中間管理職トネガワを見ているので久しぶりにカイジも見ているのだが、ついでに映画の実写版も見てみた。
感想を書くと批判の方が多くなってしまうのだが・・・今回に関してだけ言えば、そんなことは全く問題ではない。
なぜならカイジのスピンオフである「中間管理職トネガワ」がナレーション(を筆頭とした諸々のセンスのずれ)のせいでかなり悲惨な作品になってしまったからである。
多分この作品、ハガレンやヘルシングよろしく「中間管理職トネガワ Ultimate」とかで作り直してDVD化するんじゃないかな?←
というわけで実写版カイジの話。
カイジは自堕落なクズだが一方で他人の悪意に敏感な熱血漢でもある。そういうものを目の当たりにした時に彼が叫ぶさまはカイジらしかったと思う。
褒め言葉かと思いきやそうでもない。限定じゃんけん→地下生活(チンチロなし)→Eカードまでを二時間の中にぶち込んでいるのが原因だと思うのだが、確かによく言えば展開が速い。
一方で、一枚のカードを出すのに何分も悩んで堂々巡りしたり、どん底からのひらめきで必死に策を講じたり、そして策を実らせるために仲間と地べたに這いつくばるようにして努力する様は殆ど見られない。実際の所、原作は勝負の瞬間のために何時間も何日も準備する所が見所なので、その点が残念だ。本来カイジ視点で見れば、永遠のように感じる一瞬を固唾をのんで見つめ続けるようなシーンも多い。スピードは必要ないと思う。
利根川や会長は、殺虫剤をかけられた蛆虫がもがき苦しむのを眺めて笑うような感覚で債務者をいたぶるサイコパスである。
どうもこの利根川からはそういう、人を徹底的に見下した感性が伝わってこない。
会長にしても、次元が二けたくらい違うような圧倒的強者の落ち着きが感じられない。
遠藤さえ、鉄骨渡りを見ている投資家たちを見て不快感を示している。そんな感性が残っていてよく出世できたものだ。
やはり彼らには、クズが一周して悟りを開いたような違う世界の生き物であってほしい。
作品冒頭、シェルターを作るために労働者を集めよう、みたいなことを言っていたのだが、それなら劣悪債務者を片っ端からぶち込んでいけばいいだけで、わざわざ恩赦を与える必要はない。
エスポワールはあくまで会長達を楽しませることが主目的ではないだろうか。勿論、船の中で借金をしなければならないので、劣悪債務者昇格システムではあるのだが、強制労働や命がけのギャンブルなんて元々違法(違法と言えば金利がそもそも違法だし)なのだから、借金200万円以上は劣悪債務者ってことにしてしまえば済む話のように思う。

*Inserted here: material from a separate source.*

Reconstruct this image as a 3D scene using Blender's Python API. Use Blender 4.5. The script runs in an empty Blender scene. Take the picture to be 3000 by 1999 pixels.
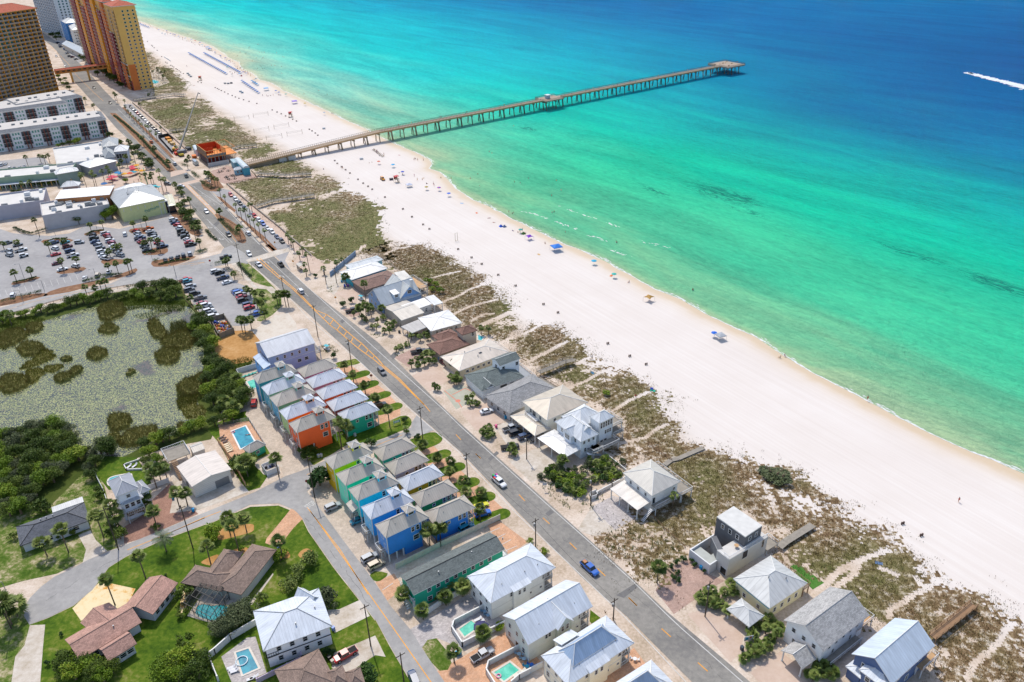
import bpy,bmesh,math,random
import numpy as np
from mathutils import Vector,Matrix,noise
C=bpy.context.scene
COL=C.collection
random.seed(7);RNG=np.random.default_rng(7)
# camera, sky, sun, exposure
CAM_H=150.0;FOC=2312.6;TILT=0.51875;ROLL=-0.02193
cd=bpy.data.cameras.new('camera');cam=bpy.data.objects.new('camera',cd);COL.objects.link(cam)
cd.sensor_width=36;cd.lens=36*FOC/3000;cd.clip_end=20000;cd.clip_start=1
cam.matrix_world=Matrix.Translation((0,0,CAM_H))@Matrix.Rotation(math.pi/2-TILT,4,'X')@Matrix.Rotation(ROLL,4,'Z')
C.camera=cam
SUN_EL=math.radians(57);SUN_AZ=math.radians(112)
w=bpy.data.worlds.new('World');C.world=w;w.use_nodes=True
nt=w.node_tree;bg=nt.nodes['Background']
sky=nt.nodes.new('ShaderNodeTexSky');sky.sky_type='NISHITA';sky.sun_disc=False
sky.sun_elevation=SUN_EL;sky.sun_rotation=math.pi/2-SUN_AZ
sky.air_density=1.0;sky.dust_density=1.5;sky.ozone_density=1.0
nt.links.new(sky.outputs[0],bg.inputs[0]);bg.inputs[1].default_value=0.15
sl=bpy.data.lights.new('sun','SUN');sl.energy=2.6;sl.angle=math.radians(0.53);sl.color=(1,.945,.85)
sun=bpy.data.objects.new('sun',sl);COL.objects.link(sun)
sd=Vector((math.cos(SUN_AZ)*math.cos(SUN_EL),math.sin(SUN_AZ)*math.cos(SUN_EL),math.sin(SUN_EL)))
sun.rotation_euler=(-sd).to_track_quat('-Z','Y').to_euler();sun.location=(0,0,400)
C.view_settings.view_transform='Standard';C.view_settings.look='None'
C.view_settings.exposure=0.36;C.view_settings.gamma=1.0;C.view_settings.use_curve_mapping=False
C.render.resolution_x=1024;C.render.resolution_y=682
# survey: where a photo point meets a level plane
TILE={k:v for k,v in dict(A=(0,0,3.1367),B=(0,480,3.1367),C=(500,250,3.1367),D=(500,700,3.1367),E=(900,700,3.1367),F=(1350,1000,3.1367),G=(650,950,3.1367),H=(900,1250,3.1367),I=(0,1200,3.1367),J=(0,1499,3.1367),K=(500,1499,3.1367),L=(1100,1499,3.1367),M=(1700,1300,3.1367),N=(2000,1499,3.1367),O=(2400,1400,3.1367),P=(0,820,3.1367),Q=(400,50,3.9217),R=(1000,100,1.81),S=(1000,400,1.96),U=(2300,1699,3.3614),W=(0,0,.78433),X=(300,380,5.1152),Z=(1500,1749,4.706),V=(0,0,1.0)).items()}
def src(t,x,y):
 o=TILE[t];return o[0]+x/o[2],o[1]+y/o[2]
def pt(t,x,y,z=0.0):
 px,py=src(t,x,y);x,y=px-1500,py-999.5
 c,s=math.cos(ROLL),math.sin(ROLL)
 u=(x*c+y*s)/FOC;v=(x*s-y*c)/FOC
 Y=math.cos(TILT)+v*math.sin(TILT);Z=-math.sin(TILT)+v*math.cos(TILT)
 k=(z-CAM_H)/Z
 return Vector((u*k,Y*k,z))
def proj(p):
 d=p[2]-CAM_H;cy=p[1]*math.cos(TILT)-d*math.sin(TILT);up=p[1]*math.sin(TILT)+d*math.cos(TILT)
 u=p[0]/cy*FOC;v=-up/cy*FOC;c,s=math.cos(ROLL),math.sin(ROLL)
 return 1500+u*c-v*s,999.5+u*s+v*c
def pts(s,z=0.0):
 """'A 10,20 30,40 B 5,6' -> ground points"""
 out=[];t=None
 for w_ in s.split():
  if ',' in w_:
   x,y=w_.split(',');out.append(pt(t,float(x),float(y),z))
  else:t=w_
 return out
def hgt(t,bx,by,dy):
 """height of an upright whose foot is at bx,by and whose top shows dy higher"""
 g=pt(t,bx,by);ty=src(t,bx,by-dy)[1];lo,hi=0,140
 for _ in range(40):
  m=(lo+hi)/2
  if proj((g.x,g.y,m))[1]>ty:lo=m
  else:hi=m
 return lo
 # materials
ALB=.82
def lin(c):
 if isinstance(c,str):c=tuple(int(c[i:i+2],16)/255 for i in(0,2,4))
 return tuple(((x/12.92)if x<=.04045 else((x+.055)/1.055)**2.4)*ALB for x in c)+(1,)
MATS={}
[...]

地下に落ちたらビールを奢ろう、という話。アニメ版では遠藤が「大人しく死ぬか、悪あがきして死ぬか」という究極の選択に迫られた時に、カイジから出された妥協案である。そこにはカイジという泥船に乗ってしまった後悔やら、それでも乗り続けるしかない絶望やら、要はドブネズミが逃げるために残しておいた後ろ足で猫に嚙みつくなんて正気の沙汰ではない心境だからこそ格好いいのだが、出世街道から外れただけの実写版遠藤がなぜカイジに乗ったのか・・・。